Kursy walut nieprzewidywalne przez wojnę
Kursy walut są niemożliwe do przewidzenia – co potwierdzają i teoretycy, i praktycy. Obecnie dyskutowany jest potencjalny poziom osłabienia rubla rzędu kilkudziesięciu procent. Już raz 20 lat temu, przy zupełnie innej sytuacji gospodarki rosyjskiej – kiedy nikt nie mówił o wojnie, ani o wykluczeniu Rosji z handlu – nastąpił krach i nagle notowania rubla przestały być w granicach 6-7 za dolara. Wówczas osiągnęły poziom 24-25 – nie był to spadek o 40%, tylko zejście do 1/4 wartości. Obecnie może się okazać, że kurs rubla może bardzo różnie się zachować – co bardzo istotnie będzie wpływało na zasoby Rosjan jako ludności, na zasoby rosyjskich firm oraz rosyjskiej gospodarki. Im bardziej komplikuje się sytuacja polityczna i wojskowa, tym perspektywy są trudniejsze do określenia – a poziomy kursu trudniejsze do przewidzenia. Z kolei Polska, jako kraj położony w bezpośrednim sąsiedztwie Ukrainy, musi być teraz w pełni skoncentrowana na bieżących wydarzeniach i uważać na oznaki agresji w swoja stronę.

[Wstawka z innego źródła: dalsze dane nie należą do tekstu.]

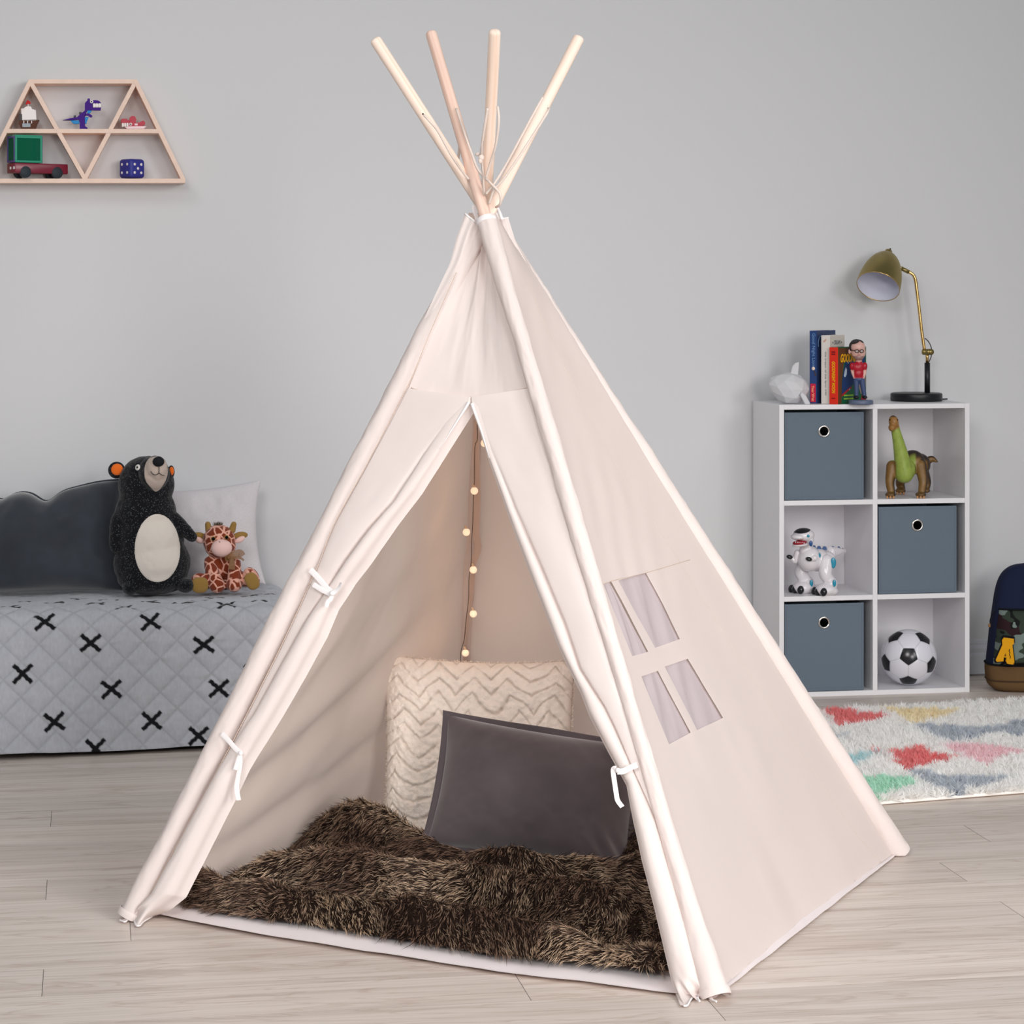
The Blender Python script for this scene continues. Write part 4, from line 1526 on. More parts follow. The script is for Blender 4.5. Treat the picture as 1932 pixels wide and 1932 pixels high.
for x_ in (233.5, 237.7, 242):
    mk('tooth', *box(bp_ + eS * ((x_ - 255) * K) + uS * ((240.8 - 233.3) * K) + A([0, -.012, 0]), (.0062, .010, .012), .0016), M_WHITEP, cro)
ec = bp_ + eS * ((247.8 - 255) * K) + uS * ((240.8 - 232) * K) + A([0, -.0095, 0])
eo = mk('eye', *lathe([(.0046, 0), (.0046, .0012), (.0036, .0018)], ec, -YR, 20), M_WHITEP, cro)
mk('pupil', *lathe([(.0021, .0018), (.0021, .0026), (.0003, .0028)], ec, -YR, 14), M_DKG, eo)
mk('side_stripe', *box(bp_ + eS * ((258 - 255) * K) + uS * ((240.8 - 232.5) * K) + A([0, -.0095, 0]), (.010, .004, .0065), .0012), M_LPK, cro)

# --- magnetic tile truck
def tileglass(name, c):
    return mat(name, c, .12, .6, alpha=.45, trans=.4)
M_TGRN, M_TPUR, M_TBLU = tileglass('green_tile', (18, 150, 112)), tileglass('violet_tile', (62, 40, 120)), tileglass('blue_tile', (30, 44, 140))
M_FGRN = mat('green_tile_rim', (28, 142, 112), .25, .6)
M_FPUR = mat('violet_tile_rim', (66, 52, 128), .25, .6)
M_CHAS = mat('wine_red_plastic', (120, 24, 48), .3, .55)
M_TYRE = mat('black_tyre', (44, 52, 60), .6, .3)
bp_ = shelf_floor(70, zbot, .0275)
r0 = (72, 335)
trk = thing('toy_truck', 'magnetic tile toy truck with green cab and wine red chassis on the wall shelf', 'toy truck', bp_)
RZT = rotz(.42)
ex_, ey_ = RZT @ XR, RZT @ YR
T3 = lambda px, py, dy: bp_ + ex_ * ((px - 76) * K) + UP * ((335 - py) * K) + ey_ * dy
# chassis
v, f = box((0, 0, 0), (.170, .062, .030), .003)
c_ = T3(76, 317, 0)
mk('chassis', c_ + v[:, :1] * ex_ + v[:, 1:2] * ey_ + v[:, 2:] * UP, f, M_CHAS, trk)
v, f = box((0, 0, 0), (.008, .02, .008), .002)
mk('tow_hook', T3(130, 318, 0) + v[:, :1] * ex_ + v[:, 1:2] * ey_ + v[:, 2:] * UP, f, M_CHAS, trk)
for dy in (-.026, .0):
    v, f = box((0, 0, 0), (.002, .010, .008), .0006)
    mk('headlight', T3(23, 317, dy) + v[:, :1] * ex_ + v[:, 1:2] * ey_ + v[:, 2:] * UP, f, M_WHITEP, trk)
for px in (45, 107):
    for dy in (-.026, .020):
        c_ = T3(px, 335, dy) + UP * .0175
        wh = mk('wheel', *lathe([(.003, -.006), (.0165, -.006), (.0175, -.0045), (.0175, .0045), (.0165, .006), (.003, .006)], c_, ey_, 30), M_TYRE, trk)


def tile(c, a_, b_, w_, h_, mg, mf_, name):
    """square tile: rim + clear centre; a_, b_ its sides"""
    n_ = np.cross(a_, b_)
    fr_p = []
    for sgn in (-1, 1):
        v, f = box((0, 0, 0), (w_, .0065, .006), .001)
        fr_p.append((c + v[:, :1] * a_ + (v[:, 1:2] + sgn * (h_ / 2 - .00325)) * b_ + v[:, 2:] * n_, f))
        v, f = box((0, 0, 0), (.0065, h_ - .012, .006), .001)
        fr_p.append((c + (v[:, :1] + sgn * (w_ / 2 - .00325)) * a_ + v[:, 1:2] * b_ + v[:, 2:] * n_, f))
    fo = mk(name, *join(*fr_p), mf_, trk, smooth=False)
    v, f = box((0, 0, 0), (w_ - .012, h_ - .012, .0025), 0)
    mk('tile_pane', c + v[:, :1] * a_ + v[:, 1:2] * b_ + v[:, 2:] * n_, f, mg, fo, smooth=False)


cz = 282.5
tile(T3(51, cz, -.028), ex_, UP, .086, .079, M_TGRN, M_FGRN, 'cab_tile')
tile(T3(51, cz, .028), ex_, UP, .086, .079, M_TGRN, M_FGRN, 'cab_tile')
tile(T3(25, cz, 0), ey_, UP, .056, .079, M_TGRN, M_FPUR, 'cab_tile')
tile(T3(77, cz, 0), ey_, UP, .056, .079, M_TBLU, M_FPUR, 'cab_tile')
v, f = box((0, 0, 0), (.086, .060, .004), .001)
mk('cab_roof', T3(51, 257.5, 0) + v[:, :1] * ex_ + v[:, 1:2] * ey_ + v[:, 2:] * UP, f, M_FGRN, trk, smooth=False)

# --- blue die
bp_ = shelf_floor(249, zbot, .045)
die = thing('toy_die', 'large blue die with white dots on the wall shelf', 'die', bp_)
M_DIE = mat('blue_rubber', (46, 50, 140), .5, .4)
sd = .0575
Rd = rotz(math.radians(38))
v, f = box((0, 0, sd / 2), (sd, sd, sd), .010, seg=5)
mk('cube', bp_ + v @ Rd.T, f, M_DIE, die)
pv = []
o4 = [(-1, -1), (1, -1), (-1, 1), (1, 1)]
for nrm, ax, dots in ((A([0, -1., 0]), A([1., 0, 0]), o4 + [(0, 0)]), (A([-1., 0, 0]), A([0, -1., 0]), o4), (A([0, 0, 1.]), A([1., 0, 0]), [(-1, -1), (1, 1), (0, 0)])):
    ay = np.cross(nrm, ax)
    for a_, b_ in dots:
        c_ = A([0, 0, sd / 2]) + nrm * (sd / 2 - .0002) + ax * a_ * .0125 + ay * b_ * .0125
        mk('dot', *lathe([(.0043, 0), (.0040, .0006), (.0002, .0008)], bp_ + Rd @ c_, Rd @ nrm, 18), M_WHITEP, die)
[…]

– Odbija się to także na kursach: panuje duże zaniepokojenie odnośnie tego, czy polska gospodarka poradzi sobie w niespokojnym otoczeniu – powiedział serwisowi eNewsroom Piotr Soroczyński, główny ekonomista Krajowej Izby Gospodarczej (KIG). – Część reakcji na kurs złotego może wydawać się przesadzona. Znajdujemy się w momencie, w którym niewiele wiadomo – dlatego mogą się pojawiać skrajne wyceny. Złoty powinien wracać ze swoją wyceną na mocniejszy poziom. Kursy krajów silnie zaangażowanych w konflikt na Ukrainie mogą spadać, np. kurs euro w stosunku do dolara. Amerykanie nie odczują tak krótkich i prostych reperkusji. Panuje również silna obawa o to, w jaki sposób i w jakiej kondycji przetrwa gospodarka europejska – w szczególności z powodu dużych członków UE zaangażowanych gospodarczo w konflikt – analizuje Soroczyński.